--- start of Source material ---

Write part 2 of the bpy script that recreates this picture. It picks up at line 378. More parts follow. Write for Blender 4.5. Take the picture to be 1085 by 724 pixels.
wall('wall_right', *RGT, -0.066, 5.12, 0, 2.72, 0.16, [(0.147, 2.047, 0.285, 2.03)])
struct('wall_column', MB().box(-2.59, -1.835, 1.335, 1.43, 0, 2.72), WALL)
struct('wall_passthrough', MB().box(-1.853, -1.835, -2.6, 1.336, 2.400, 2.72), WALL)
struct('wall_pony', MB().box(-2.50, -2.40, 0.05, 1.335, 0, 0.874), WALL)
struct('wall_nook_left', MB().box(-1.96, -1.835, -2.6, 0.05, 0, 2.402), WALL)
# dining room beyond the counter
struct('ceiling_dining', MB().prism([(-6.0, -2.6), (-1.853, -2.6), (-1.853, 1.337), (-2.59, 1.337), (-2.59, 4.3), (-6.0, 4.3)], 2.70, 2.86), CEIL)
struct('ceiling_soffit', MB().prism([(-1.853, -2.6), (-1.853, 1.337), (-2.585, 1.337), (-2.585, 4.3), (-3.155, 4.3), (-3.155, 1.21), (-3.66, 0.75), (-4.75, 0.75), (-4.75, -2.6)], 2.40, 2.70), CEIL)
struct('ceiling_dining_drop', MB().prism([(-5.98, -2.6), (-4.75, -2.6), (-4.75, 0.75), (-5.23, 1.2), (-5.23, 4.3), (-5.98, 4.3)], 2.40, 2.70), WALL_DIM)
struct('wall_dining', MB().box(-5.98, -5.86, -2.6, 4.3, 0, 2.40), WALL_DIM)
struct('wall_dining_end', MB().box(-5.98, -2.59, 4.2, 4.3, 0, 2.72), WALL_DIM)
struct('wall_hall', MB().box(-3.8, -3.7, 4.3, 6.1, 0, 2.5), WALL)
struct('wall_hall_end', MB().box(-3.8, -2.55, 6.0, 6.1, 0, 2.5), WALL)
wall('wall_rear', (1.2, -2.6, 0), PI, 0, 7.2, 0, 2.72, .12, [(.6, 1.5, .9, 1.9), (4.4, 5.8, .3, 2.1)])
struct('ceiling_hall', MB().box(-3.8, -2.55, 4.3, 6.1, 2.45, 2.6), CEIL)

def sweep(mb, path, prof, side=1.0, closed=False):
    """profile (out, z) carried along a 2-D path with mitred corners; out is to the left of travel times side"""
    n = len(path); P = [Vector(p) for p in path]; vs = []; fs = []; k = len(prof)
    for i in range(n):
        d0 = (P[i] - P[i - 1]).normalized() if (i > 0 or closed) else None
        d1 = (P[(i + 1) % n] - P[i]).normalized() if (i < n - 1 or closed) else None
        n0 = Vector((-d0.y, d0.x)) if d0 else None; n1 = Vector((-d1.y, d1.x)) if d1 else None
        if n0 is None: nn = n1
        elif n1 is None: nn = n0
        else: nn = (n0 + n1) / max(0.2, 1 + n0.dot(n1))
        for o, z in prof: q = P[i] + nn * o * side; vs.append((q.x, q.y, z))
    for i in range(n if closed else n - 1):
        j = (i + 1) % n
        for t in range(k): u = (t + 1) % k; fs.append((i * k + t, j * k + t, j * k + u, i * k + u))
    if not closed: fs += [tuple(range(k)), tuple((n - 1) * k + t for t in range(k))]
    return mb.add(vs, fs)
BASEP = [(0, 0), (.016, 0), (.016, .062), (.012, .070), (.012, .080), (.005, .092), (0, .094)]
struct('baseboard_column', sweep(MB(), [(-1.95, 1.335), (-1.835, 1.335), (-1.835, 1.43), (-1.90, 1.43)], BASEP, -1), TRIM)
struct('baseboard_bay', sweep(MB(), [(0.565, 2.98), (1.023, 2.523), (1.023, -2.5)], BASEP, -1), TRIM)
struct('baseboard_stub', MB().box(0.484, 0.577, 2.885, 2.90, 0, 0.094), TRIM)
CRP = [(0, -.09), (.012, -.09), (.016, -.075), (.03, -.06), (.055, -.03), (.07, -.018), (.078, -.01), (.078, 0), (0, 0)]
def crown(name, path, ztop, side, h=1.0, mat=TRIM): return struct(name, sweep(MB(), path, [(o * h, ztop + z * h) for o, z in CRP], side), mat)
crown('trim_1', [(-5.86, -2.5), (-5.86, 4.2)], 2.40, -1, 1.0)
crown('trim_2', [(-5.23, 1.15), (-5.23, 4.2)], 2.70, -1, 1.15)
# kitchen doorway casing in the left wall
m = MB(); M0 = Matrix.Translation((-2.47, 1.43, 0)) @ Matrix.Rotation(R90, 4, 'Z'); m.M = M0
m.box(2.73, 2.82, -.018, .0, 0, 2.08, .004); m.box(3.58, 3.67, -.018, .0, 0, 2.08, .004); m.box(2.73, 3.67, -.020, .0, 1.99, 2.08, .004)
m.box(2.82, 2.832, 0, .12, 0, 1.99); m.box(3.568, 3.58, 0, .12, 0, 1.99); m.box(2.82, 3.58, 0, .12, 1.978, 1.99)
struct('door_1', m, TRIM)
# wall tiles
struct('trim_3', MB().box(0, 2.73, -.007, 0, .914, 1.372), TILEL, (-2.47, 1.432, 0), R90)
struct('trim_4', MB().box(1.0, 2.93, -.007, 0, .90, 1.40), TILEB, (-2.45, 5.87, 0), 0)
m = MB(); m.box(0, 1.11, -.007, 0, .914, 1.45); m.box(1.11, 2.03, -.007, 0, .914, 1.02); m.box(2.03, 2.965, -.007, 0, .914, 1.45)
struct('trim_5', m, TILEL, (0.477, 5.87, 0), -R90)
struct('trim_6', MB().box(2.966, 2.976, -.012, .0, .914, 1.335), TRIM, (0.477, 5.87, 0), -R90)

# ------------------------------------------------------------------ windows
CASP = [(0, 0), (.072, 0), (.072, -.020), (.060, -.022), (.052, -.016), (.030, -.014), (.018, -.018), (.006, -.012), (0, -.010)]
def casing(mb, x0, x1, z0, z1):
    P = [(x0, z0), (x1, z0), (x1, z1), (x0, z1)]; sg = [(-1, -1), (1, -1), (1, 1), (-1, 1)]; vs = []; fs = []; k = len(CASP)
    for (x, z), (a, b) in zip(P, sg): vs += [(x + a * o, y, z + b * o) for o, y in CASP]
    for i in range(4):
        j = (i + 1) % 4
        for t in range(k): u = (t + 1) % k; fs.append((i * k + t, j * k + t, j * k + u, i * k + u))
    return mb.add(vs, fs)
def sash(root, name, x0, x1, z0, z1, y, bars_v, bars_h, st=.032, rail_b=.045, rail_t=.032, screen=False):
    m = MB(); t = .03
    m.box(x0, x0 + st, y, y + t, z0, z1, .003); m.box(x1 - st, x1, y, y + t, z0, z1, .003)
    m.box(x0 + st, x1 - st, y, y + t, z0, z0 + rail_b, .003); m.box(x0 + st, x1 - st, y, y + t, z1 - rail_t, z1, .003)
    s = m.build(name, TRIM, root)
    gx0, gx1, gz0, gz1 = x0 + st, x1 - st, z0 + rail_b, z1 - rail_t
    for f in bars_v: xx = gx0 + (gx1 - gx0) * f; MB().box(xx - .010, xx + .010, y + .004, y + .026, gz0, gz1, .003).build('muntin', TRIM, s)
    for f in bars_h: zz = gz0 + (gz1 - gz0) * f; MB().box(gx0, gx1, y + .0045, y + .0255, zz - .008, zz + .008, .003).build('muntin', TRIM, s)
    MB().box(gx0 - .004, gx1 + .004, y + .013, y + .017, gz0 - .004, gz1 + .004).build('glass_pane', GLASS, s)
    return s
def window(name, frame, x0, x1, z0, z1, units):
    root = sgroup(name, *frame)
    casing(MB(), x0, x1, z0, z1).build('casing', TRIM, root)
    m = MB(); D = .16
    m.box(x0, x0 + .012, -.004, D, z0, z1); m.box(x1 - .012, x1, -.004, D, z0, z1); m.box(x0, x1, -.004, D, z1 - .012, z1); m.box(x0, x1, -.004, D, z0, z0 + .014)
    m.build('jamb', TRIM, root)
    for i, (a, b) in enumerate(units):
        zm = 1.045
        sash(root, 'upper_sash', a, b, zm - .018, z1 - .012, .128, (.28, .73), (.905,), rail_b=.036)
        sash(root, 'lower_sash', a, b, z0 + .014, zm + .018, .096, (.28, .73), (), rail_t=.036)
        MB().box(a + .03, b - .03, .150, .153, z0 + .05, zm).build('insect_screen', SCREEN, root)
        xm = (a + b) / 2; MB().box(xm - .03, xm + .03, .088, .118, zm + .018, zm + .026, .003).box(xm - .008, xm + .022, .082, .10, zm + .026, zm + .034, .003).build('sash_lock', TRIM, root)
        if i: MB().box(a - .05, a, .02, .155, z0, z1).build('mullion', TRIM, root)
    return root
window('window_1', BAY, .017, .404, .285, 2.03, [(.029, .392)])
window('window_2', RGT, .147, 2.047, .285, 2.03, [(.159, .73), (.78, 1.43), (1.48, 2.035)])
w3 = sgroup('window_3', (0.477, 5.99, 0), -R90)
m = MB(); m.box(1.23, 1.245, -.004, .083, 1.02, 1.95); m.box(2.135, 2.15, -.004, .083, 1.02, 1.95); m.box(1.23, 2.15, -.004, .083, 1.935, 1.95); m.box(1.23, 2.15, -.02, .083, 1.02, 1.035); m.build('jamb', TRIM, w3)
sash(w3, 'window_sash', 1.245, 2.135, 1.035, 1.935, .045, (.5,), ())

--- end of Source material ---

▶ Stated goal
Please write out the material word for word from its first line through the line holding "2.45, 2.6), CEIL)", including both, and no line past it.

▶ Result
Write part 2 of the bpy script that recreates this picture. It picks up at line 378. More parts follow. Write for Blender 4.5. Take the picture to be 1085 by 724 pixels.
wall('wall_right', *RGT, -0.066, 5.12, 0, 2.72, 0.16, [(0.147, 2.047, 0.285, 2.03)])
struct('wall_column', MB().box(-2.59, -1.835, 1.335, 1.43, 0, 2.72), WALL)
struct('wall_passthrough', MB().box(-1.853, -1.835, -2.6, 1.336, 2.400, 2.72), WALL)
struct('wall_pony', MB().box(-2.50, -2.40, 0.05, 1.335, 0, 0.874), WALL)
struct('wall_nook_left', MB().box(-1.96, -1.835, -2.6, 0.05, 0, 2.402), WALL)
# dining room beyond the counter
struct('ceiling_dining', MB().prism([(-6.0, -2.6), (-1.853, -2.6), (-1.853, 1.337), (-2.59, 1.337), (-2.59, 4.3), (-6.0, 4.3)], 2.70, 2.86), CEIL)
struct('ceiling_soffit', MB().prism([(-1.853, -2.6), (-1.853, 1.337), (-2.585, 1.337), (-2.585, 4.3), (-3.155, 4.3), (-3.155, 1.21), (-3.66, 0.75), (-4.75, 0.75), (-4.75, -2.6)], 2.40, 2.70), CEIL)
struct('ceiling_dining_drop', MB().prism([(-5.98, -2.6), (-4.75, -2.6), (-4.75, 0.75), (-5.23, 1.2), (-5.23, 4.3), (-5.98, 4.3)], 2.40, 2.70), WALL_DIM)
struct('wall_dining', MB().box(-5.98, -5.86, -2.6, 4.3, 0, 2.40), WALL_DIM)
struct('wall_dining_end', MB().box(-5.98, -2.59, 4.2, 4.3, 0, 2.72), WALL_DIM)
struct('wall_hall', MB().box(-3.8, -3.7, 4.3, 6.1, 0, 2.5), WALL)
struct('wall_hall_end', MB().box(-3.8, -2.55, 6.0, 6.1, 0, 2.5), WALL)
wall('wall_rear', (1.2, -2.6, 0), PI, 0, 7.2, 0, 2.72, .12, [(.6, 1.5, .9, 1.9), (4.4, 5.8, .3, 2.1)])
struct('ceiling_hall', MB().box(-3.8, -2.55, 4.3, 6.1, 2.45, 2.6), CEIL)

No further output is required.